There is something intrinsically fresh, immediate and approachable about van Gogh's sous-bois paintings, which are some of his most famous and finest works, and which beautifully capture the subtle and transient effects of light on foliage. Van Gogh: Into the Undergrowth examines the way in which van Gogh was part of the wider sous-bois tradition in nineteenth-century French painting, and explores how he used painting as a metaphor for the dynamism, vitality, and ever-changing face of nature, as presented under the forest canopy.
In addition to color plates of twenty-five artworks by van Gogh and other leading landscape painters such as Daubigny, Monet, and Gauguin, this volume presents extensive new research on van Gogh, nature, and sous-bois. There is a lead essay on van Gogh and nature by independent scholar Cornelia Homburg; Jenny Reynaerts looks at the sous-bois genre in the nineteenth century; whilst Simon Kelly examines van Gogh's relationship with the Barbizon and Impressionist schools. Laura Prins writes specifically on Cincinnati Art Museum's own late van Gogh painting, Undergrowth with Two Figures, which has recently been restored.
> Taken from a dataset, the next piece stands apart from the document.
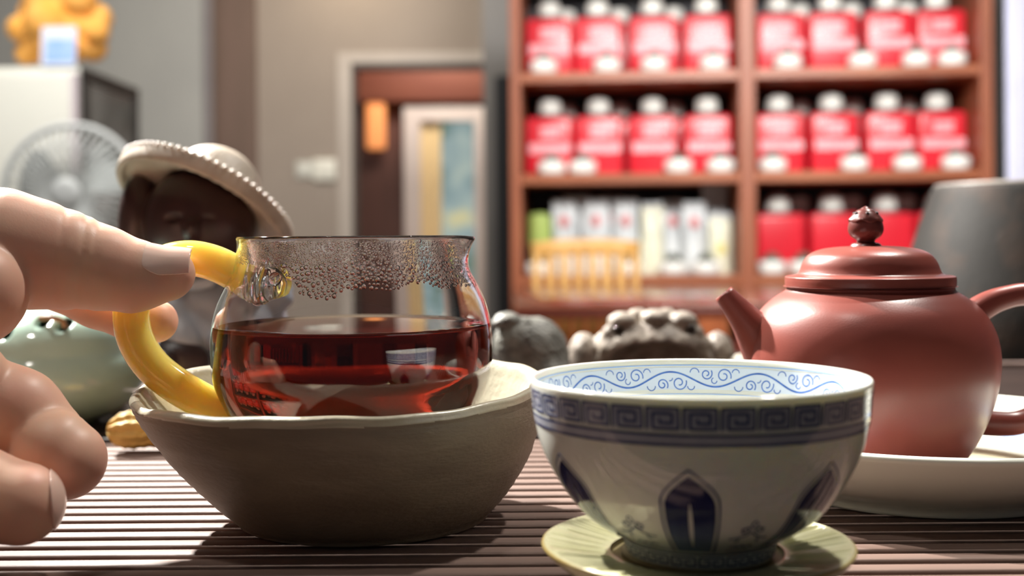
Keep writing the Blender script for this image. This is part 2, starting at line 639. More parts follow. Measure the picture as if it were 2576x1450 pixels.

Laura Prins is curator of European Paintings at the Fine Arts Museums of San Francisco.
Simon Kelly is curator and head of department at the Saint Louis Art Museum.
Jenny Reynaerts is senior curator of Eigtheenth- and Nineteenth- Century paintings at the Rijksmuseum, Amsterdam.
Cornelia Homburg is curator of Washington University Gallery of Art, Saint Louis.